Monday, January 28, 2013

Wants To Love Herself Again - A 53 Year Old Wine Drinker Asks For Help

***Submitted by Anonymous

I am a 53-year-old wine drinker whose imbibing has exploded into full-blown binges. 

I have just gone through a massive transition in the last few months: moved to another state, beloved daughter graduated from high school and is in college,  my own parents are aging and beginning to drift into dementia.

I've always tried to avoid painful emotions, either through sex or food and now it has developed into alcoholism.

I am ready to pull myself in front of a mirror and say to my sad self:  "See, here you are - meet yourself. Love yourself.  Stop avoiding this poor woman."

I want to live an open, clear, clean sober life.

I want to make a contribution to this world.

I want to meet myself and get to know me.

Is it possible at this late stage?

I'm not sure whether I have hope or not - my mind is a bit fuzzy at this point!

Thank you for reading this.


  1. It is possible at any age. All you need is the willingness.

  2. Age is irrelevant. All it takes is desire and willingness to do what it takes. I'm 55 and have been sober almost 25 years. It's been a lifelong process of getting to know and love me. You couldn't have gotten to know yourself 20 years ago the way you can now. You couldn't have contributed to the world 20 years ago the way you can now. Getting sober is always a step forward.


  3. You Can Do It! You deserve to live and open, clean, sober life -- that's your unconditional right. It's not too late.

    I stopped drinking 93 days ago, a few weeks before my 52nd birthday, after 30+ years of full-on drinking. It is hard for sure, but the relief of starting to re-find myself, re-claim my life, and re-gain my confidence and hope is totally worth it. I have been getting most of my help and support by reading the sober community blogs; this might help you too.

    I can see a future full of fifty-something women, sober and strong, living the lives we really want, not stuck in the ruts we somehow landed in over the years. You are part of that future!

  4. It never matters what age you are. You are ready to do this! Remember, you can always start over, you can start your life over, you can start your day over. Just start it! Thank you for reaching out! ~Angel

  5. I quit drinking almost four years ago at the age of 68. You're never too old to get sober. Seize the day!

  6. Age is irrelevant to sobriety. Welcome to the new you--go for it, you'll see why soon. It takes only a few days to feel better, look better, smell food and kids better, eat and rest better...

    Come on, we'll help you, I promise.

  7. As I get older I am grateful for the calm that sobriety brings. You have the power to be whatever you choose - and each day you make that choice.

  8. A fellow sober blogger told me the other day, "If you can get sober, anyone can." Of course, she followed that with a "just kidding", but she wasn't. I am 50, almost 51, and I can't believe I have been sober over 500 days.

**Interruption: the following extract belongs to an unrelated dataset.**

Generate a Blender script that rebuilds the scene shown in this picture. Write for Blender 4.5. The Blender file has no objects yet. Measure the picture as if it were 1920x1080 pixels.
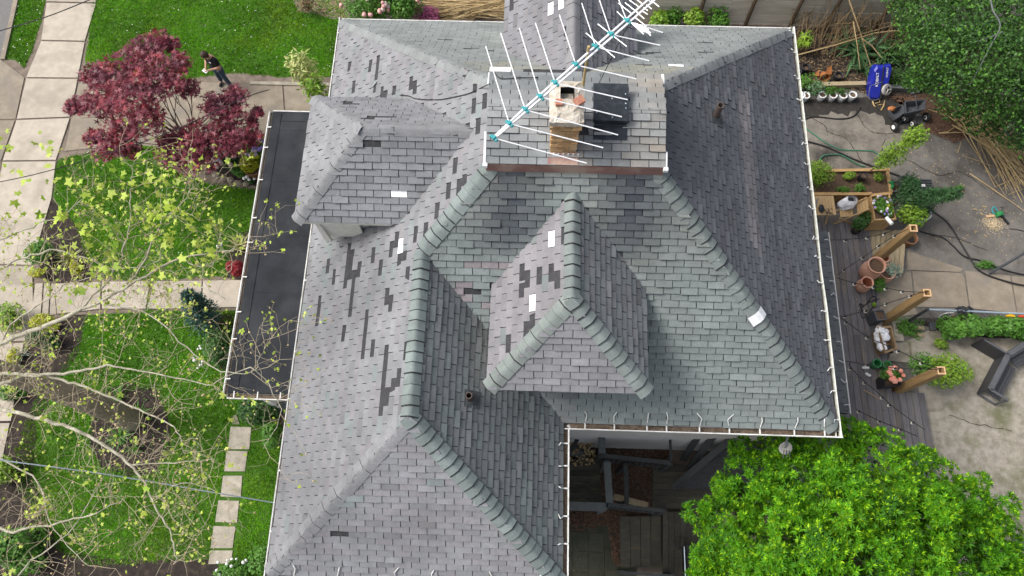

    But the thing is, I always knew it was possible, I read about other people that got sober, just like you are reading about us. We are all the same in our addictions, the addiction may manifest itself in different forms, but, no matter what form it takes, no matter how long it has been in charge of your life, no matter how big it is, it can be beaten.

    You can beat it. You just have to believe that.

  9. If others of us here can do it, YOU can do it, a day at a time. That's how I got to my five-month soberversary just a few days ago -- and I'm several years older than you are. If I could tell you just one thing that would encourage you to take the first step and NOT DRINK for a that first day, it's this: I have been amazed that it has not been nearly as hard as I feared, because the supports are everywhere. This site, and others. All the Bill W reading materials. And most of all, for me, the AA meetings where from day one I heard and saw people who were beating their addictions day after day and wanted to help me get that. I honestly believe that once you get a few days in, to the clearer and healthier place, you'll understand that it is worth everything to stay there. I hear what you are saying and know something of where you are: My dad died after a long decline into dementia, my mom is slowing down, my daughter is heading to college next fall...and you do NOT want to miss any of this, including the hard parts. It's your rich, complicated and ONLY life and you want to be present and clear for it. YOU CAN. I will keep you in my prayers.

  10. You can totally do it. I go to an AA meeting that is full of older women, some of whom stopped drinking a long time ago and some of whom stopped drinking when they were in their 60s or 70s. It is worth it! For me, AA has been a huge lifeline, not just for getting sober but also for learning how to go through real life with grace.

    1. Amen, A-women, AA ......... living life on life's terms and loving it!

  11. I got sober at 55 and one day at a time I'll be 60 in Dec. Many women do not cross the line into alcoholic drinking until late in life. Willingness is the key. Join us on the path, we're here and welcoming!